The new 51,407-square-foot addition to the existing school building includes a new gymnasium, a theater, a library, art and music rooms, science labs, a covered, outdoor gym, weight room and general-use classrooms.

The impact

The three-story building will serve sixth through 12th grade students as the K-12 school’s enrollment grows, said Jesse Bates, chief operating officer for Valor Education.

Since opening in 2020, the school’s enrollment has doubled from 500 to 1,000 students, Bates said. With an initial capacity for 750 students, around 200 students were in portables last school year, Valor North Austin Headmaster Conor Hill said.




The addition will allow Valor North Austin to now serve over 1,200 students. The school will welcome its first graduating class of 15-20 students this year and will eventually graduate classes of 60-70 students, Bates said.

The new space will provide students new opportunities, he said. Athletic teams will no longer need to travel off campus for practices while the high school theater program will expand through a new Shakespearean black box theater featuring wraparound seating.

Additionally, students can begin participating in weightlifting and use a new kiln for pottery-making.
Students, parents and community members gathered to hear remarks for Valor Education officials and tour the new building at a ribbon-cutting ceremony Aug. 6. (Chloe Young/Community Impact)
Students, parents and community members gathered to hear remarks for Valor Education officials and tour the new building at a ribbon-cutting ceremony Aug. 6. (Chloe Young/Community Impact)


The background




The mission of Valor charter schools is to educate the whole person through a classical liberal arts curriculum, according to the school’s website.

Charter schools admit students through an open enrollment process. Because tuition is free, if applications exceed available spots, a lottery system is typically used to determine admission.

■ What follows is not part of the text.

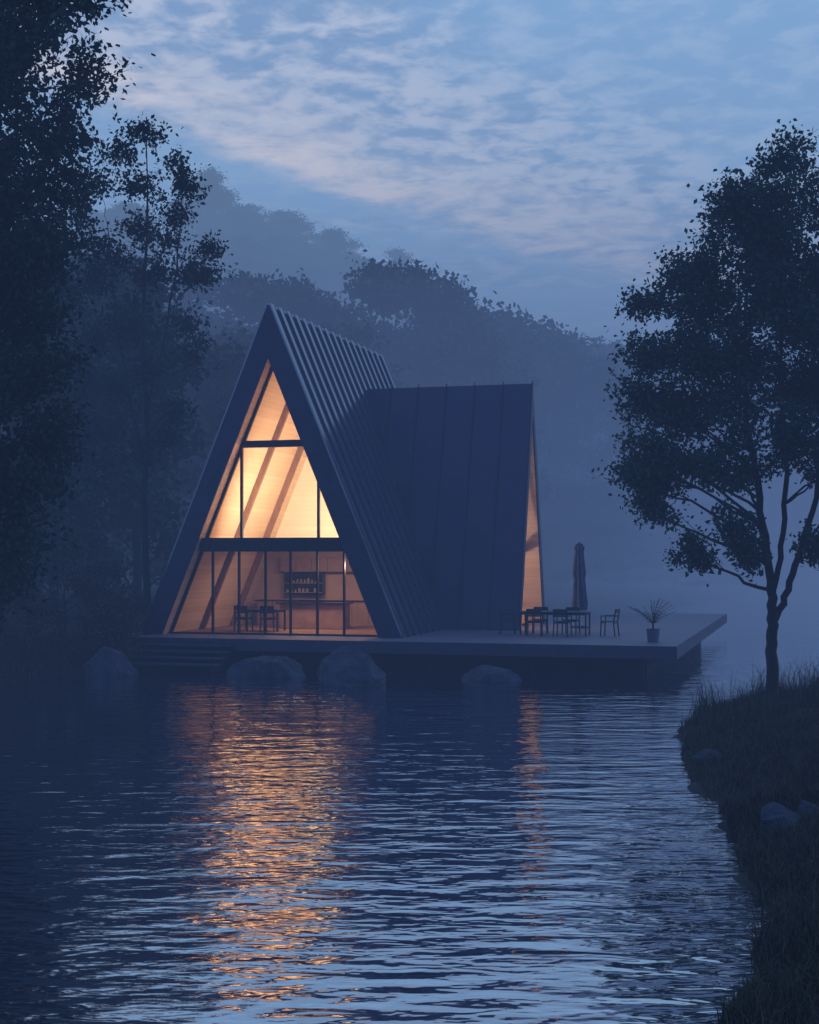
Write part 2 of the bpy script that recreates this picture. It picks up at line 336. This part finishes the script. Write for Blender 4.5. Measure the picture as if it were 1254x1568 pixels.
stR=[[(0,0,-.4,.17),(.02,0,.4,.135),(.0,0,1.2,.12),(.06,0,1.75,.115),(.02,0,2.4,.095),(-.1,.1,3.4,.085),(-.25,.1,4.6,.075),(-.5,.1,6,.06),(-.6,0,7.6,.045),(-.5,0,9.2,.03),(-.4,0,10.3,.015)],
     [(.06,0,1.7,.08),(.35,.1,2.3,.075),(.65,.2,3.1,.07),(1.0,.3,4.2,.06),(1.3,.3,5.8,.05),(1.5,.2,7.6,.04),(1.5,0,9.6,.02)],
     [(.02,0,2.2,.065),(.22,-.1,3.2,.06),(.3,-.1,4.6,.055),(.25,0,6.4,.045),(.2,0,8.4,.03),(.15,0,10.4,.012)]]
xr,yr=7.8,30.7
o=bpy.data.objects.new('broadleaf_tree',build_tree('broadleaf_tree',stR,cr,.12,26,66,11,M_leafR,jit=.14,fl=.95)); o.location=(xr,yr,gh(xr,yr)); link(o)
# big left tree
cL=[];R=random.Random(5)
edge_=[(3.6,3.0),(4.5,3.4),(6,3.3),(8,3.5),(9,3.5),(10,3.7),(11.5,3.9),(13,4.3),(14,4.25),(16,3.8),(18,2.8)]
z=3.6
while z<18.5:
    e=np.interp(z,[a for a,_ in edge_],[b for _,b in edge_])
    for dx in (.7,1.5,2.3,3.3,4.6):
        cL.append((e-dx+R.uniform(-.25,.2),R.uniform(-2.0,2.0)*(.5 if dx<1 else 1),z+R.uniform(-.5,.5),R.uniform(.85,1.3) if dx>1 else R.uniform(.6,.95)))
    z+=.8
stL=[[(0,0,-.5,.34),(.1,0,2,.28),(.0,.1,5,.24),(.2,0,9,.18),(.1,0,13,.11),(0,0,17.5,.03)],[(.1,0,3,.15),(.9,.2,5.5,.12),(1.5,.3,9,.09),(1.8,0,13,.05)]]
o=bpy.data.objects.new('broadleaf_tree.001',build_tree('broadleaf_tree_l',stL,cL,.14,25,50,12,M_leafD,jit=.17,fl=.9)); o.location=(-9.75,27,-.3); link(o)
# airy tree by the house
ca=[(.05,17.3,.8),(1,16.8,.7),(-.9,16.6,.8),(1.5,15.9,.6),(-1.6,15.6,.8),(0,15.6,.9),(-.6,14.5,.9),(1.2,14.7,.6),(-2,14,.7),(2.3,13.6,.6),(1.7,12.8,.7),(.3,12.8,.9),(-1.6,12.4,.9),(1.4,11.2,.7),(-.4,10.8,.9),(-1.8,10.5,.8),(.5,9.2,.8),(-.9,8.7,.8),(1.2,8,.6),(-1.8,7.3,.7),(0,6.4,.6),(2.6,12.6,.45),(-2.8,12,.7),(-2.9,9.5,.8),(.9,13.8,.7),(-1.1,13.4,.7),(1.9,9.9,.6),(-2.5,15,.6),(.8,6.9,.5),(-2.6,6.2,.7)]
R=random.Random(8); ca=[(x,R.uniform(-1.4,1.4),z,r) for x,z,r in ca]
stA=[[(0,0,-.4,.17),(.05,0,2,.13),(-.05,0,5,.12),(.1,0,8,.10),(-.1,0,11,.075),(.1,0,14,.045),(.05,0,17.5,.015)],[(-.02,0,6,.07),(-.6,.2,8.5,.06),(-1.1,.2,11.5,.04),(-1.3,0,14.5,.015)],[(.08,0,8,.06),(.7,0,10.5,.05),(1.2,0,13.5,.03),(1.3,0,16,.01)]]
o=bpy.data.objects.new('broadleaf_tree.002',build_tree('broadleaf_tree_a',stA,ca,.17,20,38,13,M_leafD,twr=.013,jit=.20,fl=.9)); o.location=(-9.3,50,gh(-9.3,50)); link(o)
# forest
def forest_mesh(seed,H_,W):
    R=random.Random(seed); c=[]
    for i in range(38):
        t=R.random()**.9; zz=H_*(.10+.84*t); e=W*math.sqrt(max(.06,1-((t-.4)/.68)**2)); a=R.uniform(0,6.283); q=e*R.uniform(.2,.85)
        c.append((q*math.cos(a),q*math.sin(a),zz,R.uniform(1.1,1.8)))
    c.append((0,0,H_-1.3,1.4)); c.append((.8,.3,H_-1.9,1.3)); c.append((-.9,-.2,H_-2.2,1.3))
    st=[[(0,0,-.6,.24),(.1,0,H_*.3,.18),(-.1,.1,H_*.6,.11),(0,0,H_*.93,.03)],[(.05,0,H_*.25,.12),(.9,.4,H_*.5,.09),(1.4,.5,H_*.75,.03)]]
    return build_tree('forest_tree_%d'%seed,st,c,.36,9,16,seed,M_leafF,twr=.02,jit=.36,shell=.4,asp=.7)
FM=[(forest_mesh(21,16,3.8),16),(forest_mesh(22,18,4.1),18),(forest_mesh(23,15,4.4),15),(forest_mesh(24,19,3.8),19),(forest_mesh(25,14,3.6),14)]
fe=empty('distant_forest')
R=random.Random(17)
def put(x,y,top=None,sc=None,sxy=None):
    me,h=R.choice(FM); g=gh(x,y)
    if g<.1: return
    s=sc if sc else max(.5,(top-g)/h)
    o=bpy.data.objects.new('forest_tree',me); o.parent=fe; o.location=(x,y,g-.2); o.rotation_euler=(R.uniform(-.04,.04),R.uniform(-.04,.04),R.uniform(0,6.28))
    q=sxy or min(s,1.35)*R.uniform(.95,1.2); o.scale=(q,q,s); scene.collection.objects.link(o)
sky_=[(-25.5,88,21),(-22,90,23),(-17.5,84,20.5),(-13.5,92,23),(-10,90,22),(-7.6,88,21.5),(-4.4,92,21),(-1.8,90,23),(.2,92,23.3),(1.8,90,22),(3.8,94,21.6),(6.6,97,21.4),(9.0,100,20.8),(11.5,106,21),(14.5,112,21.5),(17.5,118,22),(21.5,128,23.5),(26,134,24),(31,140,24),(36,146,24),(42,150,23),(48,154,22)]
for x,y,t_ in sky_: put(x,y,top=t_*1.0)
for i in range(170):
    y=R.uniform(62,160); x=R.uniform(-.36*y,.36*y)
    if x>-6 and y<78+max(0,x)*1.4: continue
    t_=.15*y+5.0+R.uniform(-5,1)
    if x<-.2*y: t_+=4
    put(x,y,top=min(t_,24),sxy=None)
for i in range(150):   # wooded hill
    y=R.uniform(200,290); x=R.uniform(-.30*y,.12*y); put(x,y,sc=R.uniform(.7,1.05),sxy=R.uniform(1.2,1.8))
for i in range(60):
    t=R.random(); x=8+t*45; y=76+x*1.55+R.uniform(2,10); put(x,y,sc=R.uniform(.3,.5),sxy=R.uniform(.8,1.1))
for x,y,t_ in [(-13,52,12),(-15.5,56,16),(-11.5,60,15),(-18,60,17),(-8.5,66,14),(-5.5,70,12),(-14,66,18),(-20,50,15),(-24,64,19)]: put(x,y,top=t_)
# shrubs left bank
def shrub(name,x,y,wx,h,seed,n=16):
    R=random.Random(seed); c=[(R.uniform(-wx,wx),R.uniform(-.9,.9),0,R.uniform(.4,.75)) for _ in range(n)]
    c=[(a,b,R.uniform(.25,h)*(1-.55*(a/wx)**2),r) for a,b,_,r in c]
    st=[[(k*wx*.4,0,-.3,.05),(k*wx*.45,0,h*.3,.04),(k*wx*.6,0,h*.6,.02)] for k in (-1,0,1)]
    o=bpy.data.objects.new(name,build_tree(name,st,c,.09,26,36,seed,M_shrub,twr=.008,jit=.14,droop=0)); o.location=(x,y,gh(x,y)); link(o)
for i,(x,y,wx,h) in enumerate([(-12.2,41.8,2,2.6),(-9.8,43.0,1.5,2.4),(-10.8,44.5,2,3.3),(-14.5,42.5,2.3,3.6),(-8.9,45.4,1.0,1.9),(-17.5,43.5,2.2,4)]):
    shrub('shrub' if i==0 else 'shrub.%03d'%i,x,y,wx,h,40+i)
# grass
def grass(name,pts,h0,h1,wd,lean,seed):
    rng=np.random.default_rng(seed); n=len(pts); z=ground_h(pts); ok=z>.0; pts=pts[ok]; z=z[ok]; n=len(pts)
    B=np.c_[pts,z-.02]; h=rng.uniform(h0,h1,n)*(.6+.8*rng.random(n)**2)*(1+.45*vnoise(pts,2.3)); a=rng.uniform(0,6.283,n); l=rng.uniform(.1,lean,n)*h
    D=np.c_[np.cos(a),np.sin(a),np.zeros(n)]; b=rng.uniform(0,6.283,n); S=np.c_[np.cos(b),np.sin(b),np.zeros(n)]*wd
    up=np.array([0,0,1.]); M1=B+D*(l*.3)[:,None]+up*(h*.6)[:,None]; T=B+D*l[:,None]*1.1+up*(h*(1-.25*l/h))[:,None]
    V=np.stack([B-S,B+S,M1+S*.7,M1-S*.7,T],1).reshape(-1,3); k=np.arange(n)*5
    Q=np.c_[k,k+1,k+2,k+3]; Tt=np.c_[k+3,k+2,k+4]
    link(bpy.data.objects.new(name,np_mesh(name,V,[Q,Tt],[M_grass])))
rng_=np.random.default_rng(5)
def scatter(n,x0,x1,y0,y1,poly,dmin=0.0,clump=0):
    P=np.c_[rng_.uniform(x0,x1,n),rng_.uniform(y0,y1,n)]
    if clump: 
        C=np.c_[rng_.uniform(x0,x1,clump),rng_.uniform(y0,y1,clump)]; P=C[rng_.integers(0,clump,n)]+rng_.normal(0,.12,(n,2))
    return P[sdist(P,poly)>dmin]
g1=np.concatenate([scatter(50000,2.0,7,9.5,20,RB),scatter(60000,2.0,7,9.5,20,RB,clump=600),scatter(40000,4,12,20,36,RB),scatter(50000,4,12,20,36,RB,clump=600)])
grass('grass',g1,.09,.26,.006,1.0,1)
grass('reeds',scatter(4500,4.5,12,26,36,RB,clump=130),.4,.85,.006,.6,2)
grass('tall_grass',scatter(2500,2.2,6,10,24,RB,clump=70),.3,.55,.005,.9,7)
g3=scatter(30000,-22,-7.5,38.5,46,SHORE,clump=900); grass('bank_grass',g3,.2,.6,.01,.8,3)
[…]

To finance the $25 million expansion at its North Austin campus, Valor Education raised $2.3 million in philanthropic funding from parents and community members, Bates said.

Bates noted that state funding for public education has not increased since 2019. Meanwhile, charter schools cannot rely on property tax increases and receive little state funding that is specially allocated for facilities, he said.




“We have to raise money in order to grow and serve more students,” Bates said.

Looking ahead

This fall, Valor Education will move students into a new, permanent facility for its South Austin campus. The charter school district will also break ground on a permanent campus for Valor Leander off Kauffman Loop near the border of Leander and Georgetown, Bates said.